This Week in Dressage: Halt Through Walk

So we all know that Thunder’s tests at the last show were both pretty good. The first one was somewhat tense, and I rode conservatively because I was waiting for a spook, so we had a modest 65.91%. The second one was actually kind of brilliant – the horse relaxed and I rode him forward and asked for the beauty I know he has inside him, and by the end of it the judge was ready to fold him up, stick him in her boot and take him home, awarding him 72.5%.

cannot stop looking at his lifted back

So obviously we had mostly 7s. The judge could have been a little generous, but she hammered Arwen for her mistakes, so I doubt it. We also had three big beautiful 8s – free walk and both canter-trot transitions. (Finally winning at a downward! Whoop!)

There were two movements that were consistently 6s and could be 7s, though:

  • Halt through walk
  • Stretchy trot circle
  • Lengthening (not in those tests, but I know it’s not our best).

    but working trot? #nailedit

    All three of them carry over into Novice (although the halt is from trot) so we’d best get to perfecting them.

    We started with the halt through walk. It begins in Prelim 1 and 2 as a walk starting at least 12m before the halt. By Prelim 3 it’s a proper halt through the walk (“between L and I”) and by Prelim 4 it’s an accurate one at X.

    Thunder’s is really not horrible. Comments are usually “steady and straight, but not square”. He is relaxed and will stand even on a loose rein for as long as I want. He halts the moment I ask, so the obedience is there. He maintains a rhythm and straightness. The legs just go everywhere in an unflattering heap. Not exactly the way to begin and end a 70% test, Thunder.

    blurry video screenshot picturing: not square

    We started to play with it last week and I particularly noticed that halt from trot was dead square almost every time, while halt through walk was a consistent mess. We did my favourite centrelines exercise to figure this out:

    • Down the long side, halt at B. Proceed to A and turn down centreline. Halt at X. At C turn left. Halt again at E. A down centerline. Halt at X. C turn right. Repeat. If the horse loses impulsion and starts to anticipate the halt or get behind the leg, replace some of the halts with little trot lengthenings. The halts on the long side help to keep the horse straight.

    We repeated this exercise a few times and his halts just stayed the same – obedient and steady and straight and not square.
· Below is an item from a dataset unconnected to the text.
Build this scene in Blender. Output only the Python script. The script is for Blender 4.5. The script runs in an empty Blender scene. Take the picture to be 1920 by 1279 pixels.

    Back to my old friend Google. I eventually found out that square halts are linked to activity and impulsion, and that made perfect sense. Thunder is not exactly the world’s most forward-going beast and he was halting square from trot. So we played with an exercise we found on the Internet:

    • Going on the track, ask for four steps of a smaller trot at A, B, C and E. Focus on prompt transitions up and down. We did almost collected trot, but I wasn’t pushing for it, just keeping him in front of my leg in the smaller steps.
    • After a lap of this, do four lengthened steps at A, B, C and E. Thunder struggled with this, but it improved as we went on and he began to anticipate a little.
    • Then start randomly throwing in a halt through walk, combining the forward from the lengthenings and the half-halts from the shortenings. As long as I kept driving him in the walk, and kept as few walk steps as possible (3 or 4), we suddenly and magically had a square halt.
    activity and engagement and tail ftw

    After that we just did a bunch of halts on the centerline and while the exercise hadn’t taught him to halt square, it definitely taught me how to ride him correctly for the square halt. He really does have a brilliant walk (an 8 on the collectives) so I can get it as long as I hit the right buttons and really ask him to maintain the activity all the way down into halt.

    Mission accomplished. Glory to the King.